Leopold always combines a serious scientific approach while casting doubt on the human ability to understand the minds, perspectives, and lives of the animals he writes about. Much of the power of the work comes from his subtle celebration of the diversity and otherness of the natural world. The reader sees this in his attempt to explain the inexplicable survival of chickadee 65290, banded by Leopold as part of his local conservation work. Falling short of learning very much, the banding experience gave Leopold a chance to just enjoy being in awe of the otherness of the chickadee, and in particular this small life. “I know so little about birds that I can only speculate on why 65290 survived his fellows. Was he more clever in dodging his enemies? What enemies? A chickadee is almost too small to have any. That whimsical fellow called Evolution, having enlarged the dinosaur until he tripped over his own toes, tried shrinking the chickadee until he was just too big to be snapped up by flycatchers as an insect, and just too little to be pursued by hawks and owls as meat. Then he regarded his handiwork and laughed. Everyone laughs at so small a bundle of large enthusiasms.” (81–82) Even in the small locale of his farm and surrounding forests, there was so much unknown about the plants and animals. One need not travel far to find radical otherness.  Take for instance his discussion of the evening “sky dance,” put on by the woodcocks. “I owned my farm for two years before learning that the sky dance is to be seen over my woods every evening in April and May. Since we discovered it, my family and I have been reluctant to miss even a single performance… It is fortunate, perhaps, that no matter how intently one studies the hundred little dramas of the woods and meadows, one can never learn all of the salient facts about any one of them. ” (29)

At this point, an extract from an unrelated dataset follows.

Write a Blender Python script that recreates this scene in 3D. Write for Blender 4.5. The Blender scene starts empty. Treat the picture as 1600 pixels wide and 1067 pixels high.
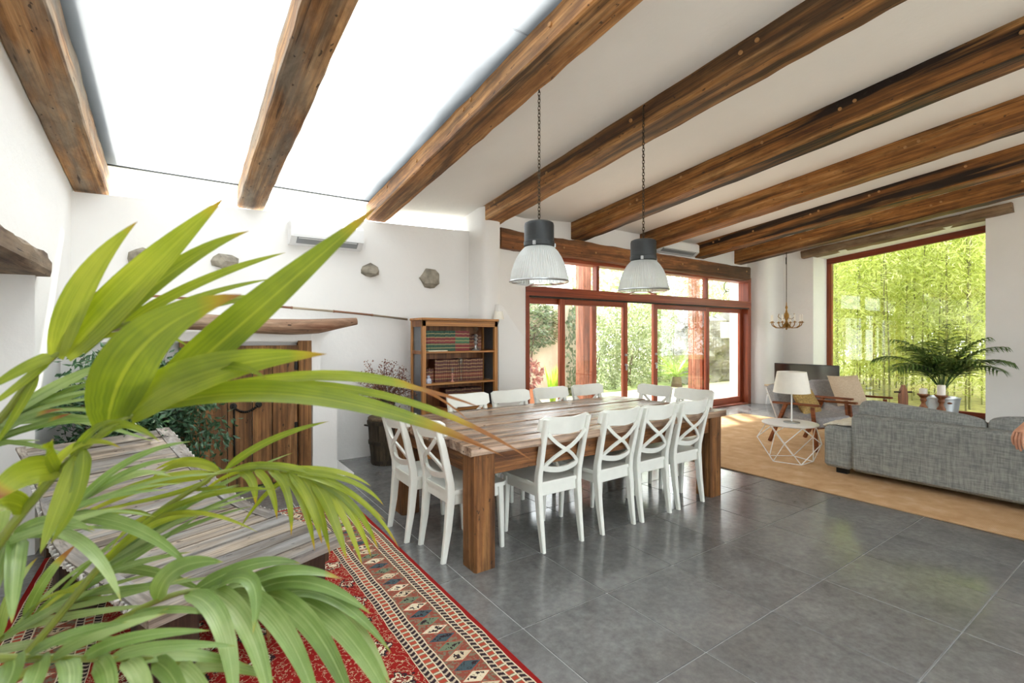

A second thing that struck me while reading these vignettes was the deep sense of natural history. He reminds us that with every human act on nature we are intruding (and often ending) creatures with experiences deep into the past, making us neophytes at best. Most clearly laid out in “Good Oak” about the cutting down of an aged oak tree. With each pull of the saw blade, he goes deeper and deeper into that history, reversing (if only in his mind) the damage done to the Wisconsin landscape. ” The mental journey ends with the birth of the oak tree in the 1860s, “when thousands died to settle the question: Is the man-man community lightly to be dismembered? They settled it, but they did not see, nor do we yet see, that the same question applies to the man-land community.” (15) Later, he writes: “It is an irony of history that the great powers should have discovered the unity of nations at Cairo in 1942. The geese of the world have had that notion for a longer time, and each March they stake their lives on its essential truth.” (20)

Another message, and one that is particularly important. is that we need the land in order to be free and creative. On one level, we learn about agency from observing the land and its residents. They are not simply following evolutionary programming but are engaging with their world. In one chapter Leopold describes himself as a landowner with tenants, but his sovereignty is completely contingent on the acquiesce of the animals.  Bottom-up political systems had always been there, it just had to be observed.  But I will say more on these radical political conclusions of A Sand County Almanac in the following posts.

leopoldWith a book like A Sand County Almanac, I find it useful to just enjoy the beautiful prose and the profoundly simple prose, which can carry such significant ideas. I wish people could speak so clearly.